═════ DATA BLOCK ═════

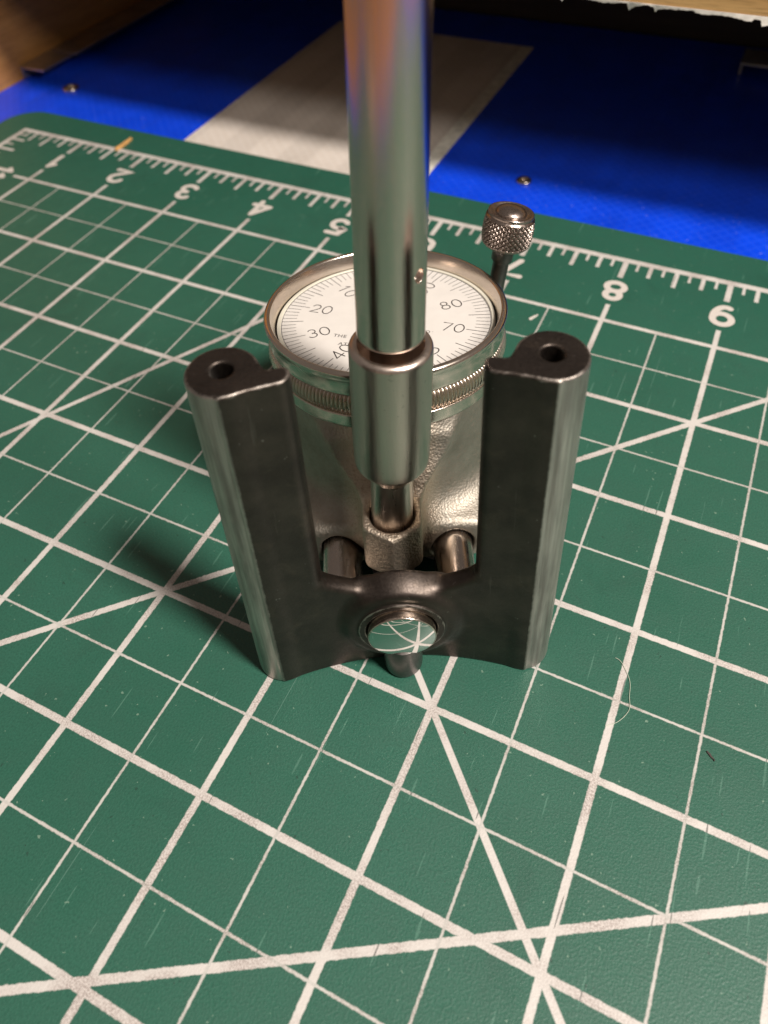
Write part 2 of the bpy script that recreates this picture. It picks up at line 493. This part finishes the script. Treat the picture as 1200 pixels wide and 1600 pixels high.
def digits(body, height, hw, sx=1.0, pitch=0.86):
    """numerals drawn as round-ended pen strokes, centred on the origin"""
    V = []; F = []; lift = 0
    for i, ch in enumerate(body):
        ox = (i - (len(body) - 1) / 2) * pitch * sx * height
        for st in DIGIT[ch]:
            P = np.array(st) * np.array([height * sx, height]) + np.array([ox, 0])
            closed = np.linalg.norm(P[0] - P[-1]) < 1e-6
            T = np.gradient(P, axis=0)
            if closed: T[0] = T[-1] = P[1] - P[-2]
            T /= np.linalg.norm(T, axis=1)[:, None]
            Q = np.stack([-T[:, 1], T[:, 0]], 1); m = len(P)
            # keep the pen width constant round sharp corners
            sc_ = np.ones(m)
            for k in range(1, m - 1):
                d = P[k + 1] - P[k]; d /= np.linalg.norm(d); sc_[k] = 1 / max(0.55, abs(Q[k] @ np.array([-d[1], d[0]])))
            zz_ = lift * 0.0005; lift += 1
            b = len(V)
            V += [(*(P[k] + Q[k] * hw * sc_[k]), zz_) for k in range(m)] + [(*(P[k] - Q[k] * hw * sc_[k]), zz_) for k in range(m)]
            F += [(b + k, b + m + k, b + m + k + 1, b + k + 1) for k in range(m - 1)]
            if not closed:
                for e, t in ((0, -T[0]), (m - 1, T[-1])):
                    c = len(V); q = np.array([-t[1], t[0]])
                    V += [(*(P[e] + hw * (math.cos(a) * t - math.sin(a) * q)), zz_) for a in np.linspace(-math.pi / 2, math.pi / 2, 9)]
                    F.append(tuple(range(c + 8, c - 1, -1)))
    return np.array(V), F


# ------------------------------------------------------------------ setting
v, f = box_data(-8, 40, -34, 7.2, -1.2, -0.205)
tag(link('desk', v, f, 'desk_wood', smooth=False), kind='structure')
v, f = box_data(-8, 40, 6.25, 6.9, -0.2, 2.15)
tag(link('back_wall', v, f, 'back', smooth=False), kind='structure')

# blue sign board lying under the mat
v, f = box_data(-1.42, 20.5, -13.4, 6.12, -0.2, -0.1, 0.01)
board = tag(link('sign_board', v, f, 'blue', smooth=False),
            'blue reflective board with a white stripe, lying under the green mat', 'board')
v, f = box_data(2.08, 5.22, -13.3, 5.06, -0.0985, -0.0965)
link('white_stripe', v, f, 'stripe', board, smooth=False)
v, f = box_data(5.2205, 5.41, -13.3, 5.06, -0.0985, -0.0965)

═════

INSTRUCTIONS TO FOLLOW:
Your task is to repeat the material above exactly, without its pictures.

TASK ANSWER:
Write part 2 of the bpy script that recreates this picture. It picks up at line 493. This part finishes the script. Treat the picture as 1200 pixels wide and 1600 pixels high.
def digits(body, height, hw, sx=1.0, pitch=0.86):
    """numerals drawn as round-ended pen strokes, centred on the origin"""
    V = []; F = []; lift = 0
    for i, ch in enumerate(body):
        ox = (i - (len(body) - 1) / 2) * pitch * sx * height
        for st in DIGIT[ch]:
            P = np.array(st) * np.array([height * sx, height]) + np.array([ox, 0])
            closed = np.linalg.norm(P[0] - P[-1]) < 1e-6
            T = np.gradient(P, axis=0)
            if closed: T[0] = T[-1] = P[1] - P[-2]
            T /= np.linalg.norm(T, axis=1)[:, None]
            Q = np.stack([-T[:, 1], T[:, 0]], 1); m = len(P)
            # keep the pen width constant round sharp corners
            sc_ = np.ones(m)
            for k in range(1, m - 1):
                d = P[k + 1] - P[k]; d /= np.linalg.norm(d); sc_[k] = 1 / max(0.55, abs(Q[k] @ np.array([-d[1], d[0]])))
            zz_ = lift * 0.0005; lift += 1
            b = len(V)
            V += [(*(P[k] + Q[k] * hw * sc_[k]), zz_) for k in range(m)] + [(*(P[k] - Q[k] * hw * sc_[k]), zz_) for k in range(m)]
            F += [(b + k, b + m + k, b + m + k + 1, b + k + 1) for k in range(m - 1)]
            if not closed:
                for e, t in ((0, -T[0]), (m - 1, T[-1])):
                    c = len(V); q = np.array([-t[1], t[0]])
                    V += [(*(P[e] + hw * (math.cos(a) * t - math.sin(a) * q)), zz_) for a in np.linspace(-math.pi / 2, math.pi / 2, 9)]
                    F.append(tuple(range(c + 8, c - 1, -1)))
    return np.array(V), F


# ------------------------------------------------------------------ setting
v, f = box_data(-8, 40, -34, 7.2, -1.2, -0.205)
tag(link('desk', v, f, 'desk_wood', smooth=False), kind='structure')
v, f = box_data(-8, 40, 6.25, 6.9, -0.2, 2.15)
tag(link('back_wall', v, f, 'back', smooth=False), kind='structure')

# blue sign board lying under the mat
v, f = box_data(-1.42, 20.5, -13.4, 6.12, -0.2, -0.1, 0.01)
board = tag(link('sign_board', v, f, 'blue', smooth=False),
            'blue reflective board with a white stripe, lying under the green mat', 'board')
v, f = box_data(2.08, 5.22, -13.3, 5.06, -0.0985, -0.0965)
link('white_stripe', v, f, 'stripe', board, smooth=False)
v, f = box_data(5.2205, 5.41, -13.3, 5.06, -0.0985, -0.0965)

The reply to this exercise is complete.